>> Start

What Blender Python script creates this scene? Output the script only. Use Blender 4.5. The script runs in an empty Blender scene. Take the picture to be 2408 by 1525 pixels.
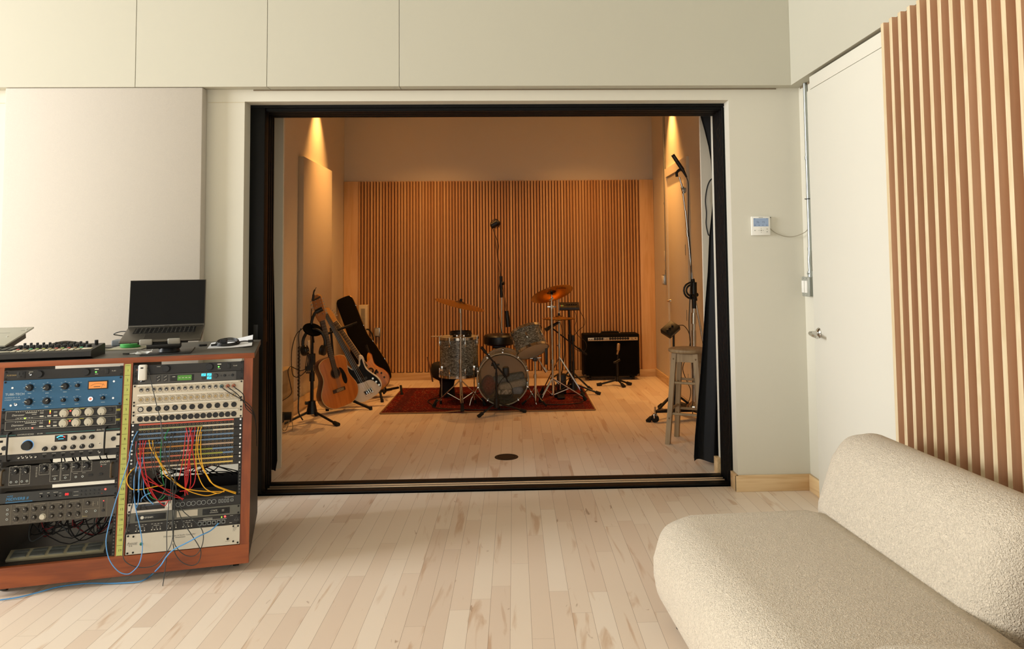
import bpy, bmesh, math, random
from mathutils import Matrix, Vector, Euler
C = bpy.context.scene.collection
random.seed(7)
R = math.radians

# ------------------------------------------------------------------ camera
scene = bpy.context.scene
F_PX, CX, CY = 1700.0, 1262.03, 528.465           # focal length and optical centre in pixels of a 2408 x 1525 frame
CAM_H = 1.42
PITCH, YAW, ROLL = .0543160486, .0321514115, -.0107102549
def cam_rows():
    cp, sp, cy, sy, cr, sr = math.cos(PITCH), math.sin(PITCH), math.cos(YAW), math.sin(YAW), math.cos(ROLL), math.sin(ROLL)
    base = Matrix(((1,0,0),(0,0,-1),(0,1,0)))
    ry = Matrix(((cy,0,-sy),(0,1,0),(sy,0,cy)))
    rx = Matrix(((1,0,0),(0,cp,sp),(0,-sp,cp)))
    rz = Matrix(((cr,-sr,0),(sr,cr,0),(0,0,1)))
    return rz @ rx @ ry @ base
m3 = cam_rows()
cd = bpy.data.cameras.new('camera'); cam = bpy.data.objects.new('camera', cd); C.objects.link(cam)
rot = Matrix((m3[0], -m3[1], -m3[2])).transposed()
cam.matrix_world = Matrix.Translation((0,0,CAM_H)) @ rot.to_4x4()
cd.sensor_width = 36; cd.lens = F_PX/2408*36
cd.shift_x = (1204-CX)/2408; cd.shift_y = (CY-762.5)/2408
cd.clip_start = .05; cd.clip_end = 100
scene.camera = cam

# ------------------------------------------------------------------ world, lights, exposure
scene.view_settings.view_transform = 'Standard'
scene.view_settings.look = 'None'
scene.view_settings.exposure = 0.0
scene.view_settings.gamma = 1.0
scene.view_settings.use_curve_mapping = False
w = bpy.data.worlds.new('world'); scene.world = w; w.use_nodes = True
w.node_tree.nodes['Background'].inputs[0].default_value = (.75,.85,1,1)
w.node_tree.nodes['Background'].inputs[1].default_value = .3
def area(name, loc, rot, sx, sy, energy, col, spread=180):
    l = bpy.data.lights.new(name, 'AREA'); l.shape = 'RECTANGLE'; l.size = sx; l.size_y = sy
    l.energy = energy; l.color = col; l.spread = R(spread)
    o = bpy.data.objects.new(name, l); C.objects.link(o); o.location = loc; o.rotation_euler = [R(a) for a in rot]
    return o
def spot(name, loc, target, angle, blend, energy, col, size=.03):
    l = bpy.data.lights.new(name, 'SPOT'); l.spot_size = R(angle); l.spot_blend = blend
    l.energy = energy; l.color = col; l.shadow_soft_size = size
    o = bpy.data.objects.new(name, l); C.objects.link(o); o.location = loc
    d = Vector(target)-Vector(loc); o.rotation_euler = d.to_track_quat('-Z','Y').to_euler()
    return o
DAY = (.97,.985,1); WARM = (1,.47,.13)
area('window_daylight', (-8.90,1.80,2.65), (0,-90,0), 2.5, 2.6, 800, DAY)          # daylight through the tall window in the left wall
area('rear_window_daylight', (-1.2,-2.40,1.6), (90,0,0), 4.2, 2.0, 40, DAY)         # weak fill light added behind the camera, no known source there
spot('downlight_left', (-1.93,7.88,3.42), (-2.00,7.88,1.0), 70, 1, 190, WARM, .02)
spot('downlight_right', (1.60,7.98,3.42), (1.66,7.98,1.0), 70, 1, 190, WARM, .02)
spot('downlight_rear_left', (-.95,7.9,3.42), (-.95,8.25,0), 112, .7, 72, WARM, .05)
spot('downlight_rear_right', (.85,7.9,3.42), (.85,8.25,0), 112, .7, 72, WARM, .05)

# ------------------------------------------------------------------ materials
def S(r, g, b):
    f = lambda c: (c/255/12.92 if c/255 <= .04045 else ((c/255+.055)/1.055)**2.4)
    return (f(r), f(g), f(b))
_m = {}
def newmat(name):
    m = bpy.data.materials.new(name); m.use_nodes = True
    nt = m.node_tree; bs = nt.nodes['Principled BSDF']
    return m, nt, bs
def nd(nt, t, **kw):
    n = nt.nodes.new(t)
    for k, v in kw.items(): setattr(n, k, v)
    return n
def mat(name, col, rough=.5, metal=0, var=.08, scale=30, stretch=(1,1,1), bump=0, bscale=200, spec=.5, emis=None, estr=0, coat=0):
    """a principled material whose colour drifts a little with procedural noise"""
    if name in _m: return _m[name]
    m, nt, bs = newmat(name)
    tc = nd(nt,'ShaderNodeTexCoord'); mp = nd(nt,'ShaderNodeMapping'); mp.inputs['Scale'].default_value = stretch
    nz = nd(nt,'ShaderNodeTexNoise'); nz.inputs['Scale'].default_value = scale; nz.inputs['Detail'].default_value = 4
    nt.links.new(tc.outputs['Object'], mp.inputs[0]); nt.links.new(mp.outputs[0], nz.inputs['Vector'])
    mx = nd(nt,'ShaderNodeMix', data_type='RGBA')
    a = [max(0,c*(1-var)) for c in col]+[1]; b = [min(1,c*(1+var)) for c in col]+[1]
    mx.inputs['A'].default_value = a; mx.inputs['B'].default_value = b
    nt.links.new(nz.outputs['Fac'], mx.inputs['Factor']); nt.links.new(mx.outputs['Result'], bs.inputs['Base Color'])
    bs.inputs['Roughness'].default_value = rough; bs.inputs['Metallic'].default_value = metal
    bs.inputs['Specular IOR Level'].default_value = spec; bs.inputs['Coat Weight'].default_value = coat
    if bump:
        n2 = nd(nt,'ShaderNodeTexNoise'); n2.inputs['Scale'].default_value = bscale; n2.inputs['Detail'].default_value = 3
        nt.links.new(mp.outputs[0], n2.inputs['Vector'])
        bp = nd(nt,'ShaderNodeBump'); bp.inputs['Strength'].default_value = bump; bp.inputs['Distance'].default_value = .01
        nt.links.new(n2.outputs['Fac'], bp.inputs['Height']); nt.links.new(bp.outputs[0], bs.inputs['Normal'])
    if emis:
        bs.inputs['Emission Color'].default_value = (*emis,1); bs.inputs['Emission Strength'].default_value = estr
    _m[name] = m; return m
def glow(name, col, s): return mat(name, [c*.4 for c in col], .4, emis=col, estr=s)
def wood(name, c1, c2, axis='Z', scale=6, rough=.45, fine=90, bump=.05):
    """grain running along one axis: stretched noise rings plus fine fibres"""
    if name in _m: return _m[name]
    m, nt, bs = newmat(name)
    tc = nd(nt,'ShaderNodeTexCoord'); mp = nd(nt,'ShaderNodeMapping')
    st = [1,1,1]; st['XYZ'.index(axis)] = .09; mp.inputs['Scale'].default_value = st
    nt.links.new(tc.outputs['Object'], mp.inputs[0])
    wv = nd(nt,'ShaderNodeTexNoise'); wv.inputs['Scale'].default_value = scale; wv.inputs['Detail'].default_value = 3; wv.inputs['Distortion'].default_value = 1.2
    fi = nd(nt,'ShaderNodeTexNoise'); fi.inputs['Scale'].default_value = fine; fi.inputs['Detail'].default_value = 2
    nt.links.new(mp.outputs[0], wv.inputs['Vector']); nt.links.new(mp.outputs[0], fi.inputs['Vector'])
    mu = nd(nt,'ShaderNodeMath', operation='MULTIPLY'); mu.inputs[1].default_value = 7
    nt.links.new(wv.outputs['Fac'], mu.inputs[0])
    sn = nd(nt,'ShaderNodeMath', operation='SINE'); ms = nd(nt,'ShaderNodeMath', operation='MULTIPLY'); ms.inputs[1].default_value = 3.14
    nt.links.new(mu.outputs[0], ms.inputs[0]); nt.links.new(ms.outputs[0], sn.inputs[0])
    ab = nd(nt,'ShaderNodeMath', operation='MULTIPLY_ADD'); ab.inputs[1].default_value = .28; ab.inputs[2].default_value = .3
    nt.links.new(sn.outputs[0], ab.inputs[0])
    ad = nd(nt,'ShaderNodeMath', operation='MULTIPLY_ADD'); ad.inputs[1].default_value = .5
    nt.links.new(fi.outputs['Fac'], ad.inputs[0]); nt.links.new(ab.outputs[0], ad.inputs[2])
    mx = nd(nt,'ShaderNodeMix', data_type='RGBA'); mx.inputs['A'].default_value = (*c1,1); mx.inputs['B'].default_value = (*c2,1)
    nt.links.new(ad.outputs[0], mx.inputs['Factor']); nt.links.new(mx.outputs['Result'], bs.inputs['Base Color'])
    bs.inputs['Roughness'].default_value = rough
    bp = nd(nt,'ShaderNodeBump'); bp.inputs['Strength'].default_value = bump; bp.inputs['Distance'].default_value = .004
    nt.links.new(fi.outputs['Fac'], bp.inputs['Height']); nt.links.new(bp.outputs[0], bs.inputs['Normal'])
    _m[name] = m; return m
def M_(nt, op, a, b=None, c=None):
    n = nd(nt,'ShaderNodeMath', operation=op)
    for i, v in enumerate((a,b,c)):
        if v is None: continue
        if isinstance(v,(int,float)): n.inputs[i].default_value = v
        else: nt.links.new(v, n.inputs[i])
    return n.outputs[0]
def plank_floor():
    m, nt, bs = newmat('maple_planks')
    tc = nd(nt,'ShaderNodeTexCoord'); sp = nd(nt,'ShaderNodeSeparateXYZ'); nt.links.new(tc.outputs['Object'], sp.inputs[0])
    x, y = sp.outputs['X'], sp.outputs['Y']; PW, PL = .0836, 1.05
    u = M_(nt,'DIVIDE', M_(nt,'ADD', x, 20.007), PW); row = M_(nt,'FLOOR', u); fu = M_(nt,'FRACT', u)
    wn = nd(nt,'ShaderNodeTexWhiteNoise', noise_dimensions='1D'); nt.links.new(row, wn.inputs['W'])
    v = M_(nt,'ADD', M_(nt,'DIVIDE', M_(nt,'ADD', y, 30), PL), M_(nt,'MULTIPLY', wn.outputs['Value'], 7.0)); col = M_(nt,'FLOOR', v); fv = M_(nt,'FRACT', v)
    cb = nd(nt,'ShaderNodeCombineXYZ'); nt.links.new(row, cb.inputs[0]); nt.links.new(col, cb.inputs[1])
    w2 = nd(nt,'ShaderNodeTexWhiteNoise', noise_dimensions='2D'); nt.links.new(cb.outputs[0], w2.inputs['Vector'])
    rp = nd(nt,'ShaderNodeValToRGB'); nt.links.new(w2.outputs['Value'], rp.inputs[0])
    e = rp.color_ramp.elements
    e[0].position = 0; e[0].color = (*S(238,223,205),1); e[1].position = 1; e[1].color = (*S(222,202,182),1)
    for p, c in ((.3,S(235,219,200)),(.65,S(232,214,194)),(.88,S(227,207,187))):
        q = rp.color_ramp.elements.new(p); q.color = (*c,1)
    # streaky figure, different in each plank
    mp = nd(nt,'ShaderNodeCombineXYZ'); nt.links.new(M_(nt,'ADD', M_(nt,'MULTIPLY', x, 14), M_(nt,'MULTIPLY', w2.outputs['Value'], 60)), mp.inputs[0])
    nt.links.new(M_(nt,'ADD', M_(nt,'MULTIPLY', y, 1.6), M_(nt,'MULTIPLY', row, 3.3)), mp.inputs[1])
    n1 = nd(nt,'ShaderNodeTexNoise'); n1.inputs['Scale'].default_value = 1.1; n1.inputs['Detail'].default_value = 4; n1.inputs['Distortion'].default_value = .8
    nt.links.new(mp.outputs[0], n1.inputs['Vector'])
    st = nd(nt,'ShaderNodeValToRGB'); nt.links.new(n1.outputs['Fac'], st.inputs[0])
    st.color_ramp.elements[0].position = .60; st.color_ramp.elements[0].color = (0,0,0,1); st.color_ramp.elements[1].position = .70; st.color_ramp.elements[1].color = (1,1,1,1)
    mx = nd(nt,'ShaderNodeMix', data_type='RGBA'); mx.blend_type = 'MULTIPLY'; mx.inputs['B'].default_value = (*S(224,205,188),1)
    nt.links.new(M_(nt,'MULTIPLY', st.outputs[0], .8), mx.inputs['Factor']); nt.links.new(rp.outputs[0], mx.inputs['A'])
    # knots and mineral flecks
    n2 = nd(nt,'ShaderNodeTexNoise'); n2.inputs['Scale'].default_value = 5.5; n2.inputs['Detail'].default_value = 3; n2.inputs['Distortion'].default_value = 1.5
    mp2 = nd(nt,'ShaderNodeCombineXYZ'); nt.links.new(M_(nt,'ADD', M_(nt,'MULTIPLY', x, 2.6), M_(nt,'MULTIPLY', row, 1.7)), mp2.inputs[0]); nt.links.new(M_(nt,'MULTIPLY', y, .75), mp2.inputs[1])
    nt.links.new(mp2.outputs[0], n2.inputs['Vector'])
    kn = nd(nt,'ShaderNodeValToRGB'); nt.links.new(n2.outputs['Fac'], kn.inputs[0])
    kn.color_ramp.elements[0].position = .715; kn.color_ramp.elements[0].color = (0,0,0,1); kn.color_ramp.elements[1].position = .76; kn.color_ramp.elements[1].color = (1,1,1,1)
    mk = nd(nt,'ShaderNodeMix', data_type='RGBA'); mk.inputs['B'].default_value = (*S(160,128,102),1)
    nt.links.new(M_(nt,'MULTIPLY', kn.outputs[0], .7), mk.inputs['Factor']); nt.links.new(mx.outputs['Result'], mk.inputs['A'])
    # joints
    g1 = M_(nt,'LESS_THAN', M_(nt,'MULTIPLY', M_(nt,'MINIMUM', fu, M_(nt,'SUBTRACT', 1, fu)), PW), .0007)
    g2 = M_(nt,'LESS_THAN', M_(nt,'MULTIPLY', M_(nt,'MINIMUM', fv, M_(nt,'SUBTRACT', 1, fv)), PL), .0008)
    gp = M_(nt,'MAXIMUM', g1, M_(nt,'MULTIPLY', g2, .6))
    mg = nd(nt,'ShaderNodeMix', data_type='RGBA'); mg.inputs['B'].default_value = (*S(120,92,70),1)
    nt.links.new(M_(nt,'MULTIPLY', gp, .7), mg.inputs['Factor']); nt.links.new(mk.outputs['Result'], mg.inputs['A'])
    nt.links.new(mg.outputs['Result'], bs.inputs['Base Color'])
    bs.inputs['Roughness'].default_value = .42; bs.inputs['Specular IOR Level'].default_value = .35
    bp = nd(nt,'ShaderNodeBump'); bp.inputs['Strength'].default_value = .3; bp.inputs['Distance'].default_value = .002; bp.invert = True
    nt.links.new(gp, bp.inputs['Height']); nt.links.new(bp.outputs[0], bs.inputs['Normal'])
    return m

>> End

▸ **SHORT EXERCISE**:
Make an exact copy of the lines from the top of the material through the line with "R = math.radians", pictures excluded.

▸ **TASK OUTPUT**:
What Blender Python script creates this scene? Output the script only. Use Blender 4.5. The script runs in an empty Blender scene. Take the picture to be 2408 by 1525 pixels.
import bpy, bmesh, math, random
from mathutils import Matrix, Vector, Euler
C = bpy.context.scene.collection
random.seed(7)
R = math.radians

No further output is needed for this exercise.